Okay, great. And then, Mandeep, a question on the balance sheet and cash flows, going forward. As you think about that hyperscale business representing a larger portion of both revenue, but also a profitability, and how does that impact your cash cycle days, your inventory, free cash flow, particularly given that I would imagine that the very high-priced components are gonna be recognized on a consigned level, so you're not gonna actually have to flow that through your balance sheet. So could you talk about any changes expected there?
Yeah. So overall, the performance on the Hyperscaler accounts go beyond the P&L. It's a very strong return on invested capital set of customers, and we manage the working capital very closely. The cash cycle days are actually slightly better than the corporate average, and it's really because of a collaborative relationship we have with the customers. They recognize that we do sometimes need to bring in some expensive inventory with long lead times, but they're very comfortable also working with us to help fund that sometimes. And as you know, Matt, I think we have almost $850 million of deposits on our balance sheet. A lot of those have been funded directly by the Hyperscalers.
And so on a net basis, we think that the investment is manageable, and again, the ROIC is strong. From a free cash flow perspective, you know, we continue to believe that there's a strong opportunity in front of us. We're pleased that we've been generating positive free cash flow every quarter for almost five years now. We're targeting, as you know, $150 million this year, or potentially even more. We've raised that number to $175 million next year and even $200 million the year after that. We think that as we're growing, despite the investments that we're making in working capital, that we still have an opportunity on the conversion ratio, and we can still generate more cash than we're even doing today.
Got it.

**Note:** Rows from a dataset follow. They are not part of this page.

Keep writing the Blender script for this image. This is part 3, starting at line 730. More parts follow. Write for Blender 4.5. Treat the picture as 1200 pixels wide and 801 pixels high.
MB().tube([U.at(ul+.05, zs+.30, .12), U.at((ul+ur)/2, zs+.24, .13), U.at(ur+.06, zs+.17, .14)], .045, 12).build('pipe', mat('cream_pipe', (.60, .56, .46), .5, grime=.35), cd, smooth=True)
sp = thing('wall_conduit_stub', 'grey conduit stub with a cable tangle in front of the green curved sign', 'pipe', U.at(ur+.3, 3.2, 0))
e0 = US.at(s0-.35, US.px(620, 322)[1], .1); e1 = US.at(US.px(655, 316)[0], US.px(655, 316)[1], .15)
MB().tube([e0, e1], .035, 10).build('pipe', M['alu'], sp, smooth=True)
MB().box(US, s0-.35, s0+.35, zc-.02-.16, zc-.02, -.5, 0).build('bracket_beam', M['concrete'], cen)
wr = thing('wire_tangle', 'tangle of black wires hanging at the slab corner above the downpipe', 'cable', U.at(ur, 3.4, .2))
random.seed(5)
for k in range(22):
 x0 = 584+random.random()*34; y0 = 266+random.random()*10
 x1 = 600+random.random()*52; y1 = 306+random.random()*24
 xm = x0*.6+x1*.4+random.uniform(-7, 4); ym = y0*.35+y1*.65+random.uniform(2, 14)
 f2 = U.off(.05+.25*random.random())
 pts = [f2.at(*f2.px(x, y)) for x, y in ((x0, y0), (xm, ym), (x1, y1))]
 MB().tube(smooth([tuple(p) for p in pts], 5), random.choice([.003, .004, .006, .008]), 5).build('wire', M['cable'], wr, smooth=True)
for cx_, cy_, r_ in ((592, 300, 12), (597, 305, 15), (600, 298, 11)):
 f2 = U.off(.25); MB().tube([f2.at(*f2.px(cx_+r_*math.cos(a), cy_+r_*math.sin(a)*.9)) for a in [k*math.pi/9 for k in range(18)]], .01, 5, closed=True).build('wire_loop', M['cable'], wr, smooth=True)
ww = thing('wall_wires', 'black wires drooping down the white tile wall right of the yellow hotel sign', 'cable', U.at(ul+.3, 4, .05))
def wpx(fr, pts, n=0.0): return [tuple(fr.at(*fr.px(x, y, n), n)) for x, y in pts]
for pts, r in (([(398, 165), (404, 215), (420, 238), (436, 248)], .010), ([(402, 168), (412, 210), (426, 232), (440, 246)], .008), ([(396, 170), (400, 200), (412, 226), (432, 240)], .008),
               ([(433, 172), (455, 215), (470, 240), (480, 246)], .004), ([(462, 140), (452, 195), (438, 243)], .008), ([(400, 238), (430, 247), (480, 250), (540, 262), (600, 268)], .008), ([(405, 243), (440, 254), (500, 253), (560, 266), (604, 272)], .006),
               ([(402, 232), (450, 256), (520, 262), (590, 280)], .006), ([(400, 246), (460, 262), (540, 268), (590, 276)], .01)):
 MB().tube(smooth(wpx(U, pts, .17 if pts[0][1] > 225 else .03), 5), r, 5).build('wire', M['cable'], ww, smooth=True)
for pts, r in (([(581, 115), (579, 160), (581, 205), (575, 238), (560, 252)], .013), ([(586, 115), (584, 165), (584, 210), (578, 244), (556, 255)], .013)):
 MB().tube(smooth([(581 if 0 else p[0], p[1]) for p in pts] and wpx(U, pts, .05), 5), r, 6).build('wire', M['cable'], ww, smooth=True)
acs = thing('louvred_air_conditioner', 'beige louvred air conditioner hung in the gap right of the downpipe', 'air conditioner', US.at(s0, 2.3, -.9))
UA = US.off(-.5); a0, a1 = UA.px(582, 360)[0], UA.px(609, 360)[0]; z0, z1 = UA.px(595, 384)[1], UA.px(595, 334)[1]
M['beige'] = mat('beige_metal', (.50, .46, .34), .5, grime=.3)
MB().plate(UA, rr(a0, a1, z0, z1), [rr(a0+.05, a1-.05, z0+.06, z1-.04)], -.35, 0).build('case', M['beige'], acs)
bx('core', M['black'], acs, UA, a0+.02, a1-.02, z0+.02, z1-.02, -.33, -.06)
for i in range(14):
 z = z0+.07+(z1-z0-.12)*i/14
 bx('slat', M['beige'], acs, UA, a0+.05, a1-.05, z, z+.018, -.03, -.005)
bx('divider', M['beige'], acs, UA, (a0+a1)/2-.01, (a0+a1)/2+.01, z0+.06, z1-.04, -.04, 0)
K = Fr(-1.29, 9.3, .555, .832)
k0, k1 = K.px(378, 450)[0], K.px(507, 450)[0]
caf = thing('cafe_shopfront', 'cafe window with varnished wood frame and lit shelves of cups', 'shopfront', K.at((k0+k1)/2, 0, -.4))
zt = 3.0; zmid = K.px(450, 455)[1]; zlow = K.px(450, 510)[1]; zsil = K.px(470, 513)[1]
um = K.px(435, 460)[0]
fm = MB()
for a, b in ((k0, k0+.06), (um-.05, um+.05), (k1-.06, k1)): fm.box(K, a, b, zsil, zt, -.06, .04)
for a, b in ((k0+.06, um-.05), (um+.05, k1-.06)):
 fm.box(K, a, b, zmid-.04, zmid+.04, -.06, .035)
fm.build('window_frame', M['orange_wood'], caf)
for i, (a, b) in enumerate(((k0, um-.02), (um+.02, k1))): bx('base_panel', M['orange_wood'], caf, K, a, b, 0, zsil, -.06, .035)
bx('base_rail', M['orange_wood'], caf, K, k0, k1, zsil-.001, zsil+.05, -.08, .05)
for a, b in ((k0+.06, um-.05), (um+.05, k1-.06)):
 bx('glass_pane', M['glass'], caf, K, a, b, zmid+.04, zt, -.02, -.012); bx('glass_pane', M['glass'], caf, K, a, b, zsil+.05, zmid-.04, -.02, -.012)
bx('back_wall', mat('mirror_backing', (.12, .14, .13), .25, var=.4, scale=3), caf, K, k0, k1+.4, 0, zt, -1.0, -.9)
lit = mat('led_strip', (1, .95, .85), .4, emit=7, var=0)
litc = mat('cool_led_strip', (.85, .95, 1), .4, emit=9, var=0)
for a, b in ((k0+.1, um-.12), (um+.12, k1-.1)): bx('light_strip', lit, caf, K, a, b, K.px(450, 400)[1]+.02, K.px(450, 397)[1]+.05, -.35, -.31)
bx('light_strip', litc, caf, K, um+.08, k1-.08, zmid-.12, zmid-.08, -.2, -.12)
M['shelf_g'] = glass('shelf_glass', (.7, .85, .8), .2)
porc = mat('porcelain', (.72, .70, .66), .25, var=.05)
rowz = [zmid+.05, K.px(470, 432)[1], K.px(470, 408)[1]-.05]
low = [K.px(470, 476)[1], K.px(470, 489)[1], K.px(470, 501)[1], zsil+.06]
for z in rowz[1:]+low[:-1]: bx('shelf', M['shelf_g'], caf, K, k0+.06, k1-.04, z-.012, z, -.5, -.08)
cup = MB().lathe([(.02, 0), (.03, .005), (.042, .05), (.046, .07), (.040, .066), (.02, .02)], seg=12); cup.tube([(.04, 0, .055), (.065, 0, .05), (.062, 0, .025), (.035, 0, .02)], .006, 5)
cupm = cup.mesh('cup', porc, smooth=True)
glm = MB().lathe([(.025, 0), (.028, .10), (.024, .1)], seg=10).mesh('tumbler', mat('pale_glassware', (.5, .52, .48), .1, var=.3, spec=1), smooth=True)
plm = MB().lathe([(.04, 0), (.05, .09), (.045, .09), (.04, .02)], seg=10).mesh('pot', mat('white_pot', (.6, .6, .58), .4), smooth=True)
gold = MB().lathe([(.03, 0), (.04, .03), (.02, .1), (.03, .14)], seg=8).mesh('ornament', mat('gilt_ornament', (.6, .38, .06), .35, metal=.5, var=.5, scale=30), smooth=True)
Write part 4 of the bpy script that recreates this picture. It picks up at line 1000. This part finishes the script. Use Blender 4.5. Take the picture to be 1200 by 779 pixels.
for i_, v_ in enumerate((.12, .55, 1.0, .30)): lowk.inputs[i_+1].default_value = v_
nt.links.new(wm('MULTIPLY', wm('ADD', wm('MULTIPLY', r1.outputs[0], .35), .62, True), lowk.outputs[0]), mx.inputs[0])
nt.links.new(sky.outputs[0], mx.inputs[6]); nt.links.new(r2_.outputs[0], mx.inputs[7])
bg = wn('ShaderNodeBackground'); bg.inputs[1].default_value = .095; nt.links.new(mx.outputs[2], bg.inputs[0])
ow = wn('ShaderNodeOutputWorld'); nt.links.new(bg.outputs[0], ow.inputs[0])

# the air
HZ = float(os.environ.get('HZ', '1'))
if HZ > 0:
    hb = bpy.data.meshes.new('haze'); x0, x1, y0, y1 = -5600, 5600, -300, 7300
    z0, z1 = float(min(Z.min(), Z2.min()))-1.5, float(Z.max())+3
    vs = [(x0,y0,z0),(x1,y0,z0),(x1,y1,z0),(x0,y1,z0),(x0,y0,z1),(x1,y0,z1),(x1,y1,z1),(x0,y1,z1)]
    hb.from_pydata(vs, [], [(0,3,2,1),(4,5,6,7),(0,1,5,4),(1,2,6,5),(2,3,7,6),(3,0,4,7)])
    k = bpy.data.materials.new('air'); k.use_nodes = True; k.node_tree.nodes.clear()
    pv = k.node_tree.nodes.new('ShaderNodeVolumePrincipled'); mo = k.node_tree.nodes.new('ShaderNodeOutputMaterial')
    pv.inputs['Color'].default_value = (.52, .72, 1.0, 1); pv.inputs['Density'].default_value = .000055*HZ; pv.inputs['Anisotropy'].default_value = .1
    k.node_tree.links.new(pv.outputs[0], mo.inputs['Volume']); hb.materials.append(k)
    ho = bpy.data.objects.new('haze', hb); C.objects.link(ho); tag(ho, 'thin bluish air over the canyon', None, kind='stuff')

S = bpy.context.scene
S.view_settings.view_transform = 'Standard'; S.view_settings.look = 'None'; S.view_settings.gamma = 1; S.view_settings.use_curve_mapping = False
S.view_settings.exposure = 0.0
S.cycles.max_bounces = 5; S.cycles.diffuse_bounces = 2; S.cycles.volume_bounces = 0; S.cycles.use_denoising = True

Okay. Thank you very much.
Thanks a lot, Matt.
Ask for the form to update your beneficiary. Thank you. There are no further questions at this time. I will now hand the call back to Rob Mionis. Please go ahead.
Thank you all for joining today. We're really excited about the opportunity in front of us. We have a diverse portfolio, and that is ideally suited for the environment that we see ahead. We look forward to updating you early next year on our year-end results. If we don't talk until then, happy holidays to you and your families, and best to all.
Thank you, ladies, and gentlemen. The conference has now ended. Thank you all for joining. You may all disconnect.